Friday, December 10, 2010

It's Christmas. Isn't It Wonderful?

I mentioned in last Sunday morning’s conversation that my mother hasn’t put up any kind of Christmas tree for years. The only thing that would suggest that my mother is celebrating Christmas is the nativity scene, a set that has always been a part of our family’s Christmas, which she has set up on her kitchen table. It’s not that she isn’t into Christmas it’s just that she doesn’t have a huge need to fill her apartment with lights and bulbs.

It’s possible that part of her attitude toward Christmas decorations goes back to her childhood. She told me that when she was a child there were no decorations in their home until Christmas day. Santa Claus brought everything with him on Christmas Eve and so she woke up on Christmas morning to a house that had been transformed overnight. Her childhood Christmas tree had candles instead of electric lights and they were only lit for a very brief time so she didn’t really have a lot of childhood memories of rooms full of Christmas baubles.

To be fair, my mother isn’t the only one who has decided not to over decorate for the holidays. I’ve run into a number of people (mostly older people) who have decided they didn’t want to bother with a tree and lights and I’m OK with all of that. After all we keep trying to remind people that Christmas is about more than the decorations and the parties.

However, over the years I have always thought it was kind of sad to not decorate for the day, which gives you an idea of how important the lights and baubles have become to me. It’s not that I need them “spiritually.” I don’t need lights and balls and evergreens to celebrate the birth of Jesus. My relationship with Him is not built upon tradition; it is built upon a spiritual connection that is bigger than anything I can hold in my hand.

But, I am afraid that I need them “emotionally.” They have become a link to the memories I have of Christmases past. In my head they are attached to footie pajamas, transformers and Nintendo games; to times when my children were small and there was wonder in their eyes. It’s kind of scary to think that strings of lights and balls of glass can have such a hold on my life, but they do.
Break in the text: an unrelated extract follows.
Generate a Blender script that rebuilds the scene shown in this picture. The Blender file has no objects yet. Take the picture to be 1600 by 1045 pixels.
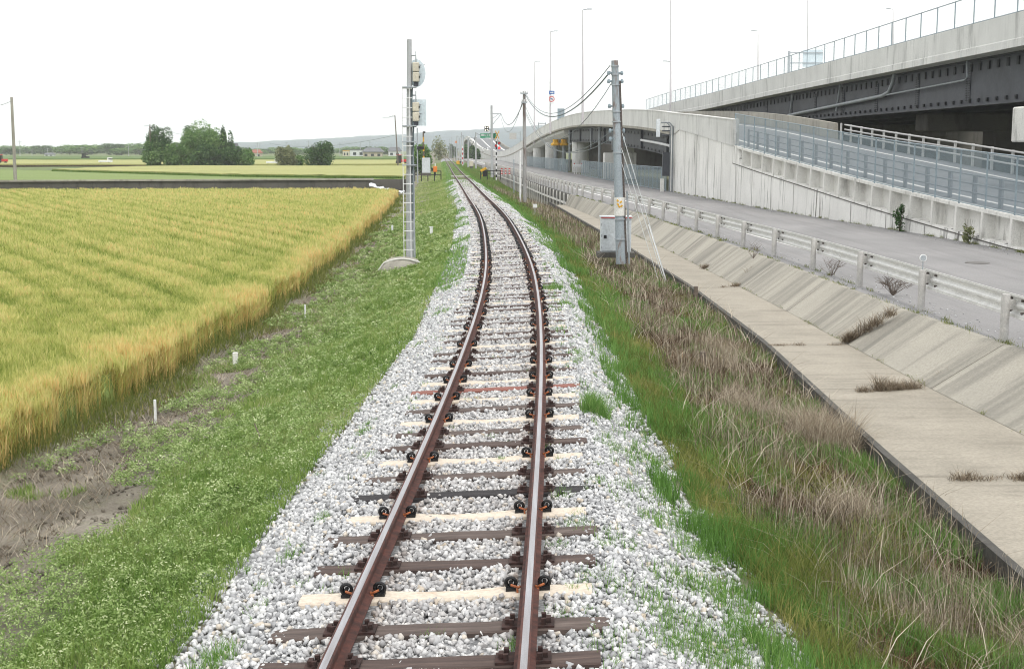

The challenge for me (and maybe for all of us) is to keep the spiritual and the emotional parts of our lives straight. It doesn’t mean we have to sacrifice one in order to have the other, it just means that we need to see them for what they are. Like my mother, I don’t need the decorations to celebrate the birth of my Savior, but that doesn’t mean that they aren’t important.

It might be best to remember that we are all complicated creatures and that Jesus understands the complications and is still willing to work in us, with us and through us. It’s Christmas. Isn’t it wonderful?